В предыдущей главе я упоминал, что в 1881 году я уже учился в гимназии. Действительно, меня в такое казенное учебное заведение определили осенью 1880 года. Однако прежде, чем продолжать в хронологическом порядке, нужно рассказать про то, что происходило со мной в 1879 и в начале 1880 года.
В киндергартене "тёти Жени" я оставался два с половиной года и за это время научился многому существенному: читать и писать по-русски и по-немецки, а также первым правилам арифметики. Там же я познакомился с главнейшими эпизодами Священной Истории. Я охотно пробыл бы еще один год (полагавшийся для лучшего усвоения пройденного) в этом заведении, о котором у меня сохранились лучшие воспоминания, но наш Детский сад вздумал переменить местожительство и переехал в очень далекий квартал. Поэтому родители решили, что я его покину и что дальнейшее "совершенствование в науках" будет, на первых порах, происходить домашним способом, а там наступит и пора поступления в казенную гимназию. Папа готов был сделать это не откладывая, но мама считала, что рано: она знала, как трудно далась гимназия моим старшим братьям и как им был противен самый гимназический быт.
Мое домашнее обучение было налажено следующим образом. Уроки французского и английского языков происходили у нас на дому, уроки же русского, немецкого, а также арифметики и географии, сообща с моими сверстниками и друзьями маленькими Брюнами, у них. Это было удобно уже потому, что "Брюны" жили на нашей же Никольской улице - в громадном доме барона Фитингофа, у Поцелуева моста. Соединенными усилиями наших двух мамаш был выработан план и приглашены учительницы. Как звали учительницу русского и арифметики, я забыл. Учительницей же немецкого была фрейлейн Зубург. Моей первой учительницей английского языка была Mlle Будаго и, наконец, французский язык преподавала мне всё та же мадемуазель Леклерк, которую я знал чуть ли не с колыбели.

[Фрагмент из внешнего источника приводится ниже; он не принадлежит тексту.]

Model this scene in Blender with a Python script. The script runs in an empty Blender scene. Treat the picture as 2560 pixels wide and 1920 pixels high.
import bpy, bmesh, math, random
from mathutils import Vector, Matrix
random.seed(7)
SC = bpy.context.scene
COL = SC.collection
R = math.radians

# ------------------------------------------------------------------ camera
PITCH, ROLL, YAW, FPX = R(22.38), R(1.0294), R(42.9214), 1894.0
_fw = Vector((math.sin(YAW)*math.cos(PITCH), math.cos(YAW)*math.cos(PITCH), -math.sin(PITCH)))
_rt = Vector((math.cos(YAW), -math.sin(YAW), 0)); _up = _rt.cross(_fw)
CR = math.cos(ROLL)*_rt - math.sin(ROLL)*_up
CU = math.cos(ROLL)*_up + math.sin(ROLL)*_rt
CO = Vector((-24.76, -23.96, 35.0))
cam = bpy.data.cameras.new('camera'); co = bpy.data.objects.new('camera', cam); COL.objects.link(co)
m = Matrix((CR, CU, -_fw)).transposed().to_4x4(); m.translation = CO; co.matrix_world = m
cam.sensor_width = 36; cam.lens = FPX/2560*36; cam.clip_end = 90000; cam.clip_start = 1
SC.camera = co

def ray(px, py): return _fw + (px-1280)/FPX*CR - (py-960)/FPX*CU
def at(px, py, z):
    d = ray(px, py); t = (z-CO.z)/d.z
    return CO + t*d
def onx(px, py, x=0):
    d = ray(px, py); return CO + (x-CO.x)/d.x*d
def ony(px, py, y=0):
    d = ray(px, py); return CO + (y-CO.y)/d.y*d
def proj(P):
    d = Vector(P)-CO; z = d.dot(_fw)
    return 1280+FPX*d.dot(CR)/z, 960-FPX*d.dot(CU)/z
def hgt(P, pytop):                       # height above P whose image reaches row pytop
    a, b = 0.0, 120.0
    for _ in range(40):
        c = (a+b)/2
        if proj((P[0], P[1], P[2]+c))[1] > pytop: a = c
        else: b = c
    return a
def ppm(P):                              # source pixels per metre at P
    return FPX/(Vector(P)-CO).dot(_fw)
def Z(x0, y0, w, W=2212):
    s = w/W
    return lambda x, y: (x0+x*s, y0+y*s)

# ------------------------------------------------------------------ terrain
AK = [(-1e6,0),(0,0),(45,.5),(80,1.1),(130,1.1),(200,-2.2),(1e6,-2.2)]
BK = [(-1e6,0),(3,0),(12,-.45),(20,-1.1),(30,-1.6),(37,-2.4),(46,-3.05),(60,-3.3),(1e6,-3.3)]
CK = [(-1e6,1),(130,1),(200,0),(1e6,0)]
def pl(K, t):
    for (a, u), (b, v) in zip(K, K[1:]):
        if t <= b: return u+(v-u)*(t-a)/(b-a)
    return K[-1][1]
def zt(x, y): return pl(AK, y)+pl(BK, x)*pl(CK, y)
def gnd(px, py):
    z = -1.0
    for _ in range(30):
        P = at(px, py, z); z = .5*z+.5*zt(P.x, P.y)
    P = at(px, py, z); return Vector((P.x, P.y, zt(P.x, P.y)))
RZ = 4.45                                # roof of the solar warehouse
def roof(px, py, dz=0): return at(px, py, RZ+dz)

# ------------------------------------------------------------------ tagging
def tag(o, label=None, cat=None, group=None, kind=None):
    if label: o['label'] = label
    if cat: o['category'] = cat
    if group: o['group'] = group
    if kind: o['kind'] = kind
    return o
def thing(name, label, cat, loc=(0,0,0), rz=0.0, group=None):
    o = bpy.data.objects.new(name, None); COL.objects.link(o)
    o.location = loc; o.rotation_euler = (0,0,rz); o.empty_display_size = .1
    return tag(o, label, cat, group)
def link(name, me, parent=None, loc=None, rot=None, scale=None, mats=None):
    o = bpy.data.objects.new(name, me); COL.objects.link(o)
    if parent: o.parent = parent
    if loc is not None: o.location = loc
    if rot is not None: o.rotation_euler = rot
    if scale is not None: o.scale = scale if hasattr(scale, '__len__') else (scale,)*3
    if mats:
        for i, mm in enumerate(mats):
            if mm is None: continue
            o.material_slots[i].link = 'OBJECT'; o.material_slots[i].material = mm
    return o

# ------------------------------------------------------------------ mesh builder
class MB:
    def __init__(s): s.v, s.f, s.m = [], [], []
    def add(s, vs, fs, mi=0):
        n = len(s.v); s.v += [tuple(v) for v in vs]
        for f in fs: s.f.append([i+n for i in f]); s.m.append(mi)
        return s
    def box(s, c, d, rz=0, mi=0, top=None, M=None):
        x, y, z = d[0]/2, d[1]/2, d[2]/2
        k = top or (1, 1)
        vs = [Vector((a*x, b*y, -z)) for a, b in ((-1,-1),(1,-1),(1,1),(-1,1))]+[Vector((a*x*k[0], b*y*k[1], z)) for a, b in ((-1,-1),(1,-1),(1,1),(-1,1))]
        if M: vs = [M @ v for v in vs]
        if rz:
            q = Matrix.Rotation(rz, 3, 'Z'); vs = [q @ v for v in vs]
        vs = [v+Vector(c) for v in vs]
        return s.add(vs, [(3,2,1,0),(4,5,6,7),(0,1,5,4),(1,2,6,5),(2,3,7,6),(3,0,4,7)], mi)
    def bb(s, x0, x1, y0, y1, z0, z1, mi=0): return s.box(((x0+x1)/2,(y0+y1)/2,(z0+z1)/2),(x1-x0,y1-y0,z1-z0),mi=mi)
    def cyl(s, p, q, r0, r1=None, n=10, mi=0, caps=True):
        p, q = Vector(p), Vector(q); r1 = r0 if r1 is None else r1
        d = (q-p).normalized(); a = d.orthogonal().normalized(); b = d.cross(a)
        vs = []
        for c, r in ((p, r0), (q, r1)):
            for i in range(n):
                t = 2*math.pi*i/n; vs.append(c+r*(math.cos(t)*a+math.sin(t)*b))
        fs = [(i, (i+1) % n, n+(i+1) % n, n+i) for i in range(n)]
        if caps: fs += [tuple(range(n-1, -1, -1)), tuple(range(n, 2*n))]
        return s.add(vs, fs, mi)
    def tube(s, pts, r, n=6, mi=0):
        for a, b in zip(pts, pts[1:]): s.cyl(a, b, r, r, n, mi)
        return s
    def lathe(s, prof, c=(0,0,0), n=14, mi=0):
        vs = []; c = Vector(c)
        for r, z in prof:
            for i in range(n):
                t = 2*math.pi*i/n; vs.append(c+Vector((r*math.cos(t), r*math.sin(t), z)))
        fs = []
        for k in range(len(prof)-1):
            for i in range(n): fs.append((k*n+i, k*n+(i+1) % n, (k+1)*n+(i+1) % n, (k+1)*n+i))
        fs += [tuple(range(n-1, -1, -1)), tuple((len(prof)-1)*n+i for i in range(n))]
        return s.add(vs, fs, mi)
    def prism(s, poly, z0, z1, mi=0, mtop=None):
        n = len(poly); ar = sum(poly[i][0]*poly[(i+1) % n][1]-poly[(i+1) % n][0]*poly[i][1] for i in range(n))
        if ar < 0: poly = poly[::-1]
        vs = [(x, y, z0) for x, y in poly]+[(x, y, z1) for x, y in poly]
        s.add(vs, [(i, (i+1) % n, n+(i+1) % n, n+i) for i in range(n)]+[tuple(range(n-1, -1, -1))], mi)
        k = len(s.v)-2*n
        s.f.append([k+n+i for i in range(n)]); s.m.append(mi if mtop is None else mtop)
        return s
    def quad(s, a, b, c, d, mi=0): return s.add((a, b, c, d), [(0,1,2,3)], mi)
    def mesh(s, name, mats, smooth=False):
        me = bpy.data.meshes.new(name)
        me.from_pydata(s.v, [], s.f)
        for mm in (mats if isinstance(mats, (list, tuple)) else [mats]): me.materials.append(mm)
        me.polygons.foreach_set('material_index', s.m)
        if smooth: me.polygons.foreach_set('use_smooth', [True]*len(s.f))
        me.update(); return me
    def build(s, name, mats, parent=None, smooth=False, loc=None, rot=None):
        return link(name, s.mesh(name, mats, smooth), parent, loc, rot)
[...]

Что я не запомнил имени первой из упомянутых особ, можно скорее всего объяснить тем, что и оба Брюна и я возненавидели эту, довольно миловидную блондинку. Она сразу оказалась не обладающей даром "подойти к нашей душе"; она раздражала нас своими ироническими словечками и замечаниями. Всё это мы окрестили тогда словом "пошлость", и с этого самого времени понятие о пошлости, осуждение ее и омерзение к ней, стали нам всем чем-то весьма привычным. Мы даже упражнялись в том, что делили всевозможные явления, предметы, факты, знакомых людей, рассказы, слышанные или читанные на пошлые и непошлые, причем всё характерно русское мы (без малейшего поощрения со стороны взрослых) почему-то были склонны относить к разряду пошлости. Я затрудняюсь указать, откуда вообще взялось это слово у нас и как оно могло так пропитать наши детские умы, но самый факт его появления именно в эти годы (когда мне и старшему из Брюнов было всего около десяти лет) остается фактом. Возникновение же такого, в сущности необычайного и изощренного понятия в столь ранние годы, может служить доказательством какой-то его прирожденности, инстинктивности. Но да не подумают при этом, что все наши оценки отличались проницательностью и справедливостью, что наш этот "вкус" всегда был безупречен. Мы были еще совершенные мальчишки, во многом просто нелепые, подверженные всяким случайностям и капризам.